* Begin *

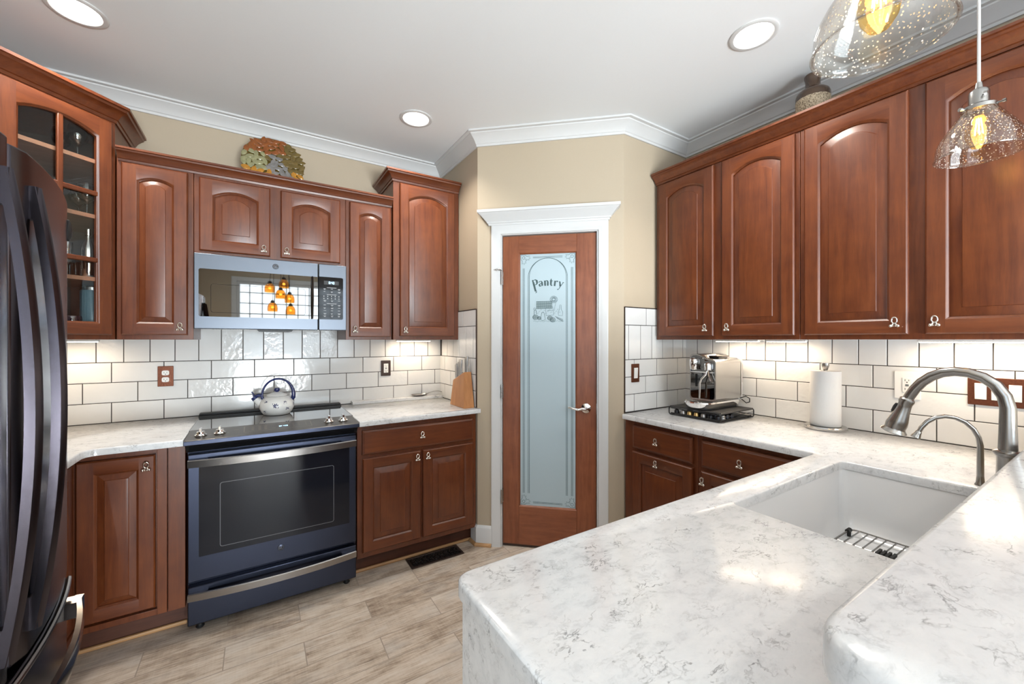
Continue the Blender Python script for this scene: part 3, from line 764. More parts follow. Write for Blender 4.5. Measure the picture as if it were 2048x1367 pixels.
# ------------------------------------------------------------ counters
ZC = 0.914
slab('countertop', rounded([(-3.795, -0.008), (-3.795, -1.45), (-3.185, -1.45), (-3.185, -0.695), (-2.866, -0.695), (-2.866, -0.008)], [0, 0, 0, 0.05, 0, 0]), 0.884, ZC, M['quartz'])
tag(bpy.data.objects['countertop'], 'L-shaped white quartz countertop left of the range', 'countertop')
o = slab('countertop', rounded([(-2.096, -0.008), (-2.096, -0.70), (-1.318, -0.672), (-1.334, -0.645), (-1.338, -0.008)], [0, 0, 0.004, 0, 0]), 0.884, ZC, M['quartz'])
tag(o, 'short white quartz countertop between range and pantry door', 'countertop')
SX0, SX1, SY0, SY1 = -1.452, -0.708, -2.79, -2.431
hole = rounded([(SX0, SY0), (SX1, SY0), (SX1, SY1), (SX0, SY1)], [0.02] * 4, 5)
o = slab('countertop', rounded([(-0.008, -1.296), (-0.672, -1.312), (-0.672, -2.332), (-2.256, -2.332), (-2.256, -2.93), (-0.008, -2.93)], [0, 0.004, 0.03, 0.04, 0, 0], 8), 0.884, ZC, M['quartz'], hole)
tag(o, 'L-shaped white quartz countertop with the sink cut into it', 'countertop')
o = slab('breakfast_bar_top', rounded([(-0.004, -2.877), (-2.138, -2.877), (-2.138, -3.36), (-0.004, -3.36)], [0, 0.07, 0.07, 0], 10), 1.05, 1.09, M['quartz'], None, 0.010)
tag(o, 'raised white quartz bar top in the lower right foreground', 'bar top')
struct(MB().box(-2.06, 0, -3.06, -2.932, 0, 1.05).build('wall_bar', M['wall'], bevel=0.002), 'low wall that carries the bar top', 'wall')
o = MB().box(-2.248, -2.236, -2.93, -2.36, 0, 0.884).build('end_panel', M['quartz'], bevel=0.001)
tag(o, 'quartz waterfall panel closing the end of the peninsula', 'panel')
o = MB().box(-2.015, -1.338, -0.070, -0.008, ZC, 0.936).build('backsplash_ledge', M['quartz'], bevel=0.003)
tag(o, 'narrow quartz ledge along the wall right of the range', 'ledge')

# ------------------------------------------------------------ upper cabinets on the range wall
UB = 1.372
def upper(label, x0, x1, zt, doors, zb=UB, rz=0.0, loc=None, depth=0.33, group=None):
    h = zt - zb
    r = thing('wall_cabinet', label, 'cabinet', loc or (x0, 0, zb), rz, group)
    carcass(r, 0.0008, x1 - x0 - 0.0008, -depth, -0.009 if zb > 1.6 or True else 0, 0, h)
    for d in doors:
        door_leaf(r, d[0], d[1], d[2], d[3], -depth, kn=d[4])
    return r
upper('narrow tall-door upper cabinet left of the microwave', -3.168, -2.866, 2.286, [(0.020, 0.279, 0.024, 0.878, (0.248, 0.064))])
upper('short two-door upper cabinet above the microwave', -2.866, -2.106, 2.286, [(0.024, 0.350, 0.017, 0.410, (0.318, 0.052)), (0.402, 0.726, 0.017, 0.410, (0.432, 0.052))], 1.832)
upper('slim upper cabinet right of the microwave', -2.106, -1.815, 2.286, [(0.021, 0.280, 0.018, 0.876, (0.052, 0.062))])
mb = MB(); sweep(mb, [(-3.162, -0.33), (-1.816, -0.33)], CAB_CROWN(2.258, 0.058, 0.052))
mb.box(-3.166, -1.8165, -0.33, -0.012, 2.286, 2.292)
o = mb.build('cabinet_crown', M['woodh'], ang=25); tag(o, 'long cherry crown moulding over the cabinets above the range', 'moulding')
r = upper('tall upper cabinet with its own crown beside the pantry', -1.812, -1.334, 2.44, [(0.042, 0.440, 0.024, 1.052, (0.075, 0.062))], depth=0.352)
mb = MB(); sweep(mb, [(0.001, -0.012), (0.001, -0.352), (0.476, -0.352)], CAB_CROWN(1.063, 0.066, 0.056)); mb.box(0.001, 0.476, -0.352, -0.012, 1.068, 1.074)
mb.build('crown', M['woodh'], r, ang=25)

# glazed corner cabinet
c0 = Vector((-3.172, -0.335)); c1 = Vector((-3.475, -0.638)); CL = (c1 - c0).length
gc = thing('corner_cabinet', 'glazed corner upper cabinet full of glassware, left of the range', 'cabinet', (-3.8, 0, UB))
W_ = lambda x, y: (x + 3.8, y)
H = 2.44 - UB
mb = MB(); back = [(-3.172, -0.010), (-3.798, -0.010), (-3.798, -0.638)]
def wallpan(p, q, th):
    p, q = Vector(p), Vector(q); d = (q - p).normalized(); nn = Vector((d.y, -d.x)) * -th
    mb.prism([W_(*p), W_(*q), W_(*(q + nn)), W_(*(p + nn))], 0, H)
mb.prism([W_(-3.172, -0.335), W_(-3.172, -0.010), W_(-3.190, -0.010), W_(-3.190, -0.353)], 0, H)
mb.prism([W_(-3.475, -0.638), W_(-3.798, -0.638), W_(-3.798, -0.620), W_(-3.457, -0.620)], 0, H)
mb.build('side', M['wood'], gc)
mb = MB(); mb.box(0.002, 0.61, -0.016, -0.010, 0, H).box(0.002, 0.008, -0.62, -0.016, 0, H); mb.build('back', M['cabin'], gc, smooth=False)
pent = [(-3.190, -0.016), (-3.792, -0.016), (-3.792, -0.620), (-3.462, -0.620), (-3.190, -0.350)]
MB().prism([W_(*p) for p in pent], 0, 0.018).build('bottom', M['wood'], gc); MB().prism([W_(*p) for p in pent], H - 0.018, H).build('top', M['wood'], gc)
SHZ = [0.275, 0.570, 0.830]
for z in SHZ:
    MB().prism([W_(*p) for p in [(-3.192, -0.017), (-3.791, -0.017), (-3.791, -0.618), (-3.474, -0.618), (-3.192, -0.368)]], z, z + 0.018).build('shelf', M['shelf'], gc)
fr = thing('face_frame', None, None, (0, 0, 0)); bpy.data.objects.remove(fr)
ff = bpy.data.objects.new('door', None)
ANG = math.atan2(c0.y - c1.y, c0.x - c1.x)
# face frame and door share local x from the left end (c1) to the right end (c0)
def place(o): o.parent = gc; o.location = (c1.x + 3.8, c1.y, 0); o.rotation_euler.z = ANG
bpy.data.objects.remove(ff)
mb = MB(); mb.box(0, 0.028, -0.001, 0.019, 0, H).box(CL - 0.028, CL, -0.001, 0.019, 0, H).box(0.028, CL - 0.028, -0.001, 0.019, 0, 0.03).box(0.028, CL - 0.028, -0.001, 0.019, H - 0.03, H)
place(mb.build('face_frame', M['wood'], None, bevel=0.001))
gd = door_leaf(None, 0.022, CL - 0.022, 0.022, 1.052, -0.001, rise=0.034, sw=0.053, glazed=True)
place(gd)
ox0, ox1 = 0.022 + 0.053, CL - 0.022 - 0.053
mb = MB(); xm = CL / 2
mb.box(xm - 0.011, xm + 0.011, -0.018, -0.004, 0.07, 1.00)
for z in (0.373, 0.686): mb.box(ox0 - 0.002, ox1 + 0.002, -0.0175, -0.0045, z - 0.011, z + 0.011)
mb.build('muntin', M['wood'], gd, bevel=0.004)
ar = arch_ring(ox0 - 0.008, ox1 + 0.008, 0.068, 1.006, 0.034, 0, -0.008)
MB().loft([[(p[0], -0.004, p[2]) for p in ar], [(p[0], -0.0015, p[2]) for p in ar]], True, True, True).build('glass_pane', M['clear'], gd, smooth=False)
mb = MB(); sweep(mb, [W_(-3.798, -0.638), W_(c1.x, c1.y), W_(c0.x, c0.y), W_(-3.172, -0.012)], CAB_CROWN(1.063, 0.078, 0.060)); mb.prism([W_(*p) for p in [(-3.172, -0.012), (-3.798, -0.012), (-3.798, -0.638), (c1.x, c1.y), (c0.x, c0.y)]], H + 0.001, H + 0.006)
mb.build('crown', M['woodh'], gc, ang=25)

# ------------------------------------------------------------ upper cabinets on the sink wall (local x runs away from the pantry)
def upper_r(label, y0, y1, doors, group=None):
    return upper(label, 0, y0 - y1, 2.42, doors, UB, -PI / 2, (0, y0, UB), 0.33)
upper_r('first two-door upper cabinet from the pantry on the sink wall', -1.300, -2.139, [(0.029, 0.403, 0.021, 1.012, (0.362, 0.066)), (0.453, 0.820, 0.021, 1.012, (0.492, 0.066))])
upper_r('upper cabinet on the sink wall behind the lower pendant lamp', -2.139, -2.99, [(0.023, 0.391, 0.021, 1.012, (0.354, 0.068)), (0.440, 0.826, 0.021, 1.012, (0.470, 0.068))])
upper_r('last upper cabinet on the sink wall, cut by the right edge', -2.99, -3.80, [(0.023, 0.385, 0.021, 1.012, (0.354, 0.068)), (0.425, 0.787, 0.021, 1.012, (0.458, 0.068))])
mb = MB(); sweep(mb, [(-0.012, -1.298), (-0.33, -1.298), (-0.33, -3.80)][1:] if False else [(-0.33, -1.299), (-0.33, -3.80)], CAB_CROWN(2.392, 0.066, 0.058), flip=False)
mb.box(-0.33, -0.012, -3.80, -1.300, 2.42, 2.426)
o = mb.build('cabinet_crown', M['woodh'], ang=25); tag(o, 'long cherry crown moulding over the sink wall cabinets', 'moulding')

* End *

### [Written problem]
Read the data above and pull out each line that holds the string "from".

### [Correct response]
Continue the Blender Python script for this scene: part 3, from line 764. More parts follow. Write for Blender 4.5. Measure the picture as if it were 2048x1367 pixels.
# face frame and door share local x from the left end (c1) to the right end (c0)
# ------------------------------------------------------------ upper cabinets on the sink wall (local x runs away from the pantry)
upper_r('first two-door upper cabinet from the pantry on the sink wall', -1.300, -2.139, [(0.029, 0.403, 0.021, 1.012, (0.362, 0.066)), (0.453, 0.820, 0.021, 1.012, (0.492, 0.066))])